In this paper, we analyzed the impact of changes in the benchmark market interest rates prompted by the LSAP announcements on the market-based indicators of corporate credit risk. Importantly, we used the identification-through-heterogeneity approach advocated by Rigobon [2003] and Rigobon and Sack [2003, 2004] to correct for the simultaneity bias that plagues the standard event-style analysis. This approach, which allows us to identify more cleanly the structural response of CDS spreads to the LSAP-induced declines in market interest rates, indicates that the policy announcements led to a significant reduction in the cost of insuring against defaults for both investment- and speculative-grade corporate credits.

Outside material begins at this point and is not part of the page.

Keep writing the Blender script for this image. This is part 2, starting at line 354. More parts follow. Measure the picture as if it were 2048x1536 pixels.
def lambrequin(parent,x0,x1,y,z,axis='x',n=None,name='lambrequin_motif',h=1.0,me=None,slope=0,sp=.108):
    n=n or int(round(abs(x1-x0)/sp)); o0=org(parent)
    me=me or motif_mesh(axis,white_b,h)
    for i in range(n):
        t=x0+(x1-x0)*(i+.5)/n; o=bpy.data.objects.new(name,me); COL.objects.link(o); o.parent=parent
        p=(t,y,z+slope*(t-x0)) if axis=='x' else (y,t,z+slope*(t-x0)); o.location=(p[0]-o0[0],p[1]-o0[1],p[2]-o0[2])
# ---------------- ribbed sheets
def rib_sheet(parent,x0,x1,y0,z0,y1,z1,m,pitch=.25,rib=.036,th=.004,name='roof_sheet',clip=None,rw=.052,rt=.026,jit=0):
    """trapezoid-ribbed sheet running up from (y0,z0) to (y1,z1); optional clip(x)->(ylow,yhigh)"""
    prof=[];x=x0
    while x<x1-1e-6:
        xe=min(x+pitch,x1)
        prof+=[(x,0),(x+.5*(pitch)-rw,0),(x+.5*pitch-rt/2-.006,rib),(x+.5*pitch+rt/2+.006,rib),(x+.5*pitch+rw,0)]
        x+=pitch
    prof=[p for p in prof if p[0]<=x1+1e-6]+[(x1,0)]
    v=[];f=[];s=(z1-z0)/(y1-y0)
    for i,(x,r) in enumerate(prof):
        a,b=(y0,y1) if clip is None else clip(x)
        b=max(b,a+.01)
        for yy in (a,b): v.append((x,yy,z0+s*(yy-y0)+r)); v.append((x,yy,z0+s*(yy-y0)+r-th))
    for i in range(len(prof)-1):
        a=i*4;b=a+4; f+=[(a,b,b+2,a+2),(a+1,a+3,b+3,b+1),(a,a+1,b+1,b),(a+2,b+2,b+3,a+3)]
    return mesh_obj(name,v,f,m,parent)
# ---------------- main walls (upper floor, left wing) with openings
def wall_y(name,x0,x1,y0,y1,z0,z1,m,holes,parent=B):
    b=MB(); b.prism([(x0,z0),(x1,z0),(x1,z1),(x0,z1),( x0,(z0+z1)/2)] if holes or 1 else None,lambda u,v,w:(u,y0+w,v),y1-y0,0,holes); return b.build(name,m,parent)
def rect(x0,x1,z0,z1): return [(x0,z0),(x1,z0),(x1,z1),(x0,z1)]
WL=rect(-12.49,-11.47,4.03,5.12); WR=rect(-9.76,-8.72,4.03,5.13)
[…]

In conjunction with the results of Hancock and Passmore [2011], who find that the Federal Reserve's purchases of agency MBS led to a significant reduction in residential mortgage rates, our results thus support the view that LSAPs induced a significant easing of financial conditions in both the household and business sectors.
While the unconventional policy measures employed by the Federal Reserve to stimulate the economy appeared to have lowered the overall level of credit risk in the economy, they had no measurable impact on credit risk specific to the financial sector. This apparently puzzling result could reflect the fact that the flattening of the yield curve engineered by LSAPs reduced the future profitability of financial institutions that intermediate funds across maturities, which outweighed the improvement in the economic outlook, leaving the CDS spreads of financial firms unchanged on balance.
Alternatively, the CDS spreads of financial institutions may have failed to decline (or even increased) because the announcements of the purchase programs led market participants to lower their perceived likelihood of wholesale bailouts of the financial sector, situations in which the bondholders would likely suffer only minimal losses. To the extent that LSAPs eliminated the extreme tail risk associated with the systemic financial crises, investors may have realized that the government is more likely to impose greater losses on the holders of unsecured debt claims issued by financial firms, a reassessment of risk that would have boosted the financial sector CDS spreads relative to broad market-based measures of corporate credit risk.